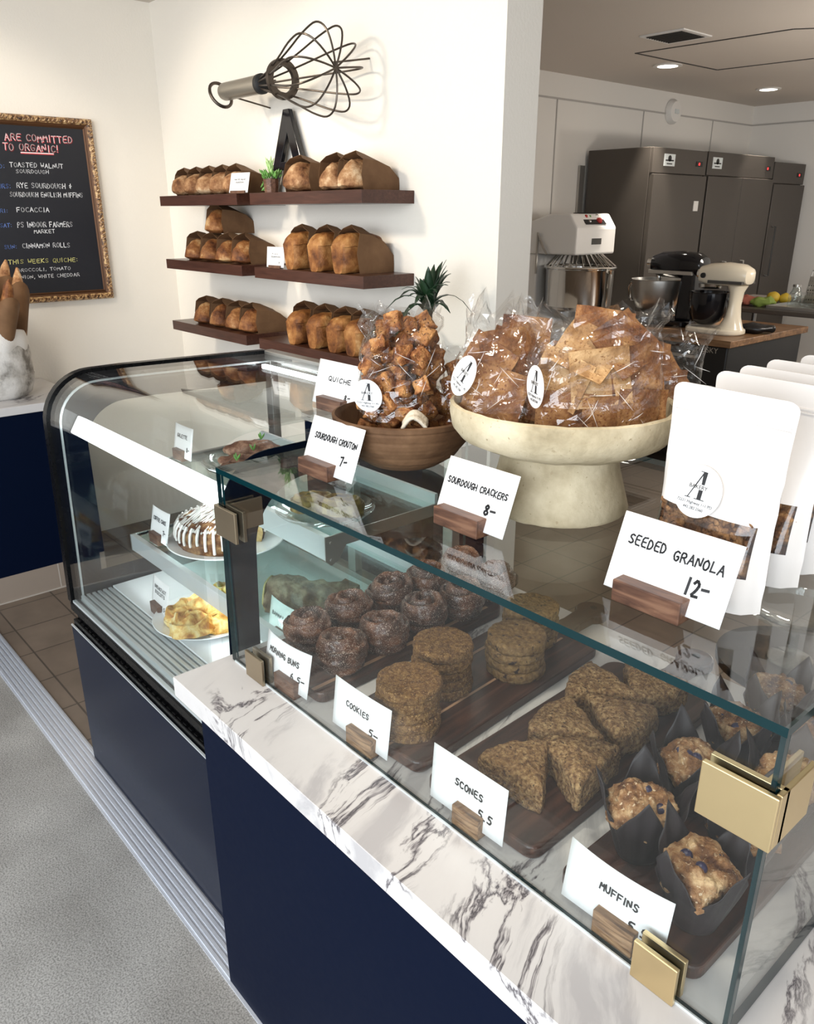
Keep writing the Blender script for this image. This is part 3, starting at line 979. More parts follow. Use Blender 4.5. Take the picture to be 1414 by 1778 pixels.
zt, zm_, zl = 1.8835, 1.5775, 1.2615
ORD = ['first', 'second', 'third', 'fourth', 'fifth']
for k, x in enumerate((-4.04, -3.91, -3.78, -3.65, -3.525)):
    put_loaf('oval', 'crust_pale', x, zt, f'{ORD[k]} from the left on the upper left shelf', 1.0 + 0.02 * (k % 2))
put_loaf('boule', 'crust_pale', -3.02, zt, 'behind the succulent on the upper right shelf', y=1.985)
put_loaf('batard', 'crust_pale', -2.755, zt, 'left of the two pointed ones on the upper right shelf', 0.95, rz=0.03)
put_loaf('batard', 'crust_pale', -2.635, zt, 'right of the two pointed ones on the upper right shelf', 1.0)
for k, x in enumerate((-3.965, -3.80, -3.645, -3.495)):
    put_loaf('batard', 'crust', x, zm_, f'{ORD[k]} from the left on the middle left shelf', 0.92 + 0.03 * (k % 2), rz=0.03 * (k % 2))
put_loaf('batard', 'crust', -3.75, zm_ + 0.1325, 'stacked on top of the others on the middle left shelf', y=1.985)
for k, x in enumerate((-3.01, -2.83, -2.665)):
    put_loaf('tin', 'crust_tin', x, zm_, f'{["left", "middle", "right"][k]} of three on the middle right shelf')
for k, x in enumerate((-3.93, -3.76, -3.60, -3.47)):
    put_loaf('batard', 'crust', x, zl, f'{ORD[k]} from the left on the lower left shelf', 0.95 + 0.04 * (k % 2))
for k, x in enumerate((-3.02, -2.865, -2.72, -2.585)):
    put_loaf('tin', 'crust_tin', x - 0.012 * (k == 3), zl, f'{ORD[k]} from the left on the lower right shelf', 0.93)


def price_card(label, loc, w, h, lines, block=(0.10, 0.045, 0.032), cx=0.0, tilt=0.30, rz=0.0, bend=0.0, block_mat='walnut', seed=1, cardy=0.35, th=0.22):
    """wood block with a slot and a written card; lines: (text, x0, x1, z, h) in fractions of the card"""
    t = thing('price_card', label, 'price card', loc, rz)
    bl, bd, bh = block
    B().box(-bl / 2, bl / 2, -bd / 2, bd / 2, 0, bh).done('wooden_holder', M[block_mat], t, bevel=0.0015, smooth=False)
    zb = bh * 0.3
    st, ct = sin(tilt), cos(tilt)

    def P(x, z, off=0.0):
        y = bd * (cardy - 0.5) + bend * ((x - cx) ** 2) * (z / h)
        return (x, y + (z) * st - off * ct, zb + z * ct + off * st)
    n = 10
    b = B().surf(lambda u, v: P(cx - w / 2 + w * u, h * v), n, 4)
    c = b.done('card', M['card'], t, solid=0.0006, normals=False)
    b = B()
    for q, (tx, x0, x1, z, hh) in enumerate(lines):
        pen(b, tx, cx - w / 2 + w * x0, h * z, h * hh, total=w * (x1 - x0), th=th, fn=lambda x, zz: P(x, zz, 0.0009), seed=seed + q)
    b.done('handwriting', M['ink'], c, smooth=False, normals=False)
    return t


price_card('tiny white price card leaning by the fifth loaf on the upper left shelf', (-3.385, 1.968, 1.8835), 0.13, 0.085, [('TOASTED WALNUT', 0.2, 0.85, 0.62, 0.07), ('SOURDOUGH', 0.3, 0.75, 0.48, 0.07), ('9-', 0.7, 0.82, 0.2, 0.09)], (0.10, 0.02, 0.012), 0.0, 0.25, 0.15, th=0.2)
price_card('tiny white price card between the loaves of the middle shelves', (-3.115, 1.968, 1.5775), 0.12, 0.085, [('PLAIN', 0.3, 0.65, 0.62, 0.07), ('SOURDOUGH', 0.25, 0.8, 0.48, 0.07), ('8-', 0.7, 0.82, 0.2, 0.09)], (0.08, 0.02, 0.012), 0.0, 0.12, 0.1, th=0.2)

# giant whisk on the wall
t = thing('giant_whisk', 'oversized decorative wire whisk mounted on the wall', 'whisk', (-3.05, 1.99, 2.302))
t.scale = (0.92, 0.9, 0.9)
t.location.y = 2.01
B().lathe([(0.036, -0.515), (0.040, -0.50), (0.040, -0.19), (0.038, -0.175)], 28, axis='x').done('handle', M['whiskgrip'], t)
B().lathe([(0.043, -0.185), (0.043, -0.165), (0.030, -0.155)], 28, axis='x').done('collar', M['gap'], t)
B().tube([(-0.515 - 0.075 * (1 - cos(a)) * 0.45 - 0.0, 0.062 * sin(a) * 0.9 - 0.0, -0.01 - 0.062 * cos(a) * 0.9 + 0.05 * 0) for a in [2 * pi * k / 28 for k in range(28)]], 0.008, 8, True).done('hanging_ring', M['whiskmetal'], t)
B().lathe([(0.054, -0.010), (0.082, -0.010), (0.082, 0.010), (0.054, 0.010)], 44, axis='x', cap0=False, cap1=False, closed=True).done('hoop', M['whiskmetal'], t)
for k in range(11):
    a = 2 * pi * k / 11 + 0.12
    prof = [(-0.175, 0.022), (-0.06, 0.050), (0.0, 0.069), (0.10, 0.103), (0.20, 0.142), (0.27, 0.163), (0.315, 0.172), (0.35, 0.166), (0.377, 0.148), (0.392, 0.115), (0.397, 0.07), (0.394, 0.03), (0.388, 0.0)]
    prof = [(x, r * 1.02) for x, r in prof]
    # smooth
    Q = [prof[0]]
    for p, q in zip(prof, prof[1:]):
        Q += [(0.75 * p[0] + 0.25 * q[0], 0.75 * p[1] + 0.25 * q[1]), (0.25 * p[0] + 0.75 * q[0], 0.25 * p[1] + 0.75 * q[1])]
    Q.append(prof[-1])
    B().tube([(x, r * cos(a), r * sin(a)) for x, r in Q], 0.0042, 7).done('wire_loop', M['whiskmetal'], t)
for x, z in ((-0.46, -0.045), (-0.40, 0.045), (0.33, 0.05)):
    B().tube([(x, 0.03, z * 0.6), (x, 0.20, z * 1.2), (x, 0.226, z * 1.3)], 0.004, 8).done('wall_bracket', M['whiskmetal'], t)

# black letter A on the upper right shelf, its succulent pot
b = B()
A0 = [(-0.125, 0), (-0.085, 0), (-0.055, 0.115), (0.050, 0.115), (0.085, 0), (0.135, 0), (0.022, 0.385), (-0.014, 0.385)]
# two legs and a bar, each a bevelled prism
b.prism([(-0.128, 0), (-0.088, 0), (0.012, 0.30), (0.022, 0.40), (-0.016, 0.40)], 'y', -0.010, 0.010)
b.prism([(0.084, 0), (0.140, 0), (0.022, 0.40), (-0.010, 0.40), (0.004, 0.30)], 'y', -0.0105, 0.0105)
b.prism([(-0.075, 0.115), (0.070, 0.115), (0.055, 0.155), (-0.062, 0.155)], 'y', -0.0095, 0.0095)
o = tag(b.done('letter_sign', M['gloss_black'], smooth=False, bevel=0.003, loc=(-3.275, 2.172, 1.8835), rot=(-0.03, 0, 0)), 'glossy black capital letter A standing on the upper right shelf', 'letter')
o.scale = (1.0, 1.0, 0.86)
o.scale = (1.25, 1.0, 0.86)
o.location.x = -3.29
t = thing('succulent_pot', 'small wooden pot of green succulents before the black letter', 'plant', (-3.155, 1.995, 1.8835))
t.scale = (0.72, 0.72, 0.72)
B().lathe([(0, 0), (0.042, 0), (0.048, 0.075), (0.040, 0.075), (0.038, 0.06), (0, 0.06)], 10, cap0=False, cap1=False).done('wooden_pot', M['walnut'], t, smooth=False)
R = random.Random(5)
b = B()
for k in range(46):
    a, r = R.uniform(0, 2 * pi), 0.052 * sqrt(R.random())
    c = (r * cos(a), r * sin(a), 0.075 + R.uniform(0, 0.03))
    d = Vector((cos(a) * 0.5 + R.uniform(-.3, .3), sin(a) * 0.5 + R.uniform(-.3, .3), 0.7)).normalized() * 0.028
    b.tube([c, Vector(c) + d * 0.5, Vector(c) + d], [0.004, 0.007, 0.001], 5)
for k in range(12):
    c = Vector((-0.055 + R.uniform(-.01, .01), -0.02 + R.uniform(-.02, .02), 0.06 - k * 0.004))
    b.tube([c, c + Vector((R.uniform(-.02, .005), -0.01, R.uniform(-.015, .01)))], [0.006, 0.002], 5)
b.done('succulent_leaves', M['leaf'], t)
b = B()
for k in range(14):
    a = 2.4 * k
    c = Vector((-0.004, 0, 0.095 + k * 0.003))
    d = Vector((cos(a) * 0.4, sin(a) * 0.4, 0.9)).normalized() * (0.045 + 0.002 * k)
    b.tube([c, c + d * 0.6, c + d], [0.005, 0.007, 0.001], 5)
b.done('pale_rosette', M['leaf_pale'], t)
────
_Challenge_. Pictures stay out. Repeat only the lines from the beginning of the data through the line that has "put_loaf('tin', 'crust_tin', x - 0.012".

_Task solution_.
Keep writing the Blender script for this image. This is part 3, starting at line 979. More parts follow. Use Blender 4.5. Take the picture to be 1414 by 1778 pixels.
zt, zm_, zl = 1.8835, 1.5775, 1.2615
ORD = ['first', 'second', 'third', 'fourth', 'fifth']
for k, x in enumerate((-4.04, -3.91, -3.78, -3.65, -3.525)):
    put_loaf('oval', 'crust_pale', x, zt, f'{ORD[k]} from the left on the upper left shelf', 1.0 + 0.02 * (k % 2))
put_loaf('boule', 'crust_pale', -3.02, zt, 'behind the succulent on the upper right shelf', y=1.985)
put_loaf('batard', 'crust_pale', -2.755, zt, 'left of the two pointed ones on the upper right shelf', 0.95, rz=0.03)
put_loaf('batard', 'crust_pale', -2.635, zt, 'right of the two pointed ones on the upper right shelf', 1.0)
for k, x in enumerate((-3.965, -3.80, -3.645, -3.495)):
    put_loaf('batard', 'crust', x, zm_, f'{ORD[k]} from the left on the middle left shelf', 0.92 + 0.03 * (k % 2), rz=0.03 * (k % 2))
put_loaf('batard', 'crust', -3.75, zm_ + 0.1325, 'stacked on top of the others on the middle left shelf', y=1.985)
for k, x in enumerate((-3.01, -2.83, -2.665)):
    put_loaf('tin', 'crust_tin', x, zm_, f'{["left", "middle", "right"][k]} of three on the middle right shelf')
for k, x in enumerate((-3.93, -3.76, -3.60, -3.47)):
    put_loaf('batard', 'crust', x, zl, f'{ORD[k]} from the left on the lower left shelf', 0.95 + 0.04 * (k % 2))
for k, x in enumerate((-3.02, -2.865, -2.72, -2.585)):
    put_loaf('tin', 'crust_tin', x - 0.012 * (k == 3), zl, f'{ORD[k]} from the left on the lower right shelf', 0.93)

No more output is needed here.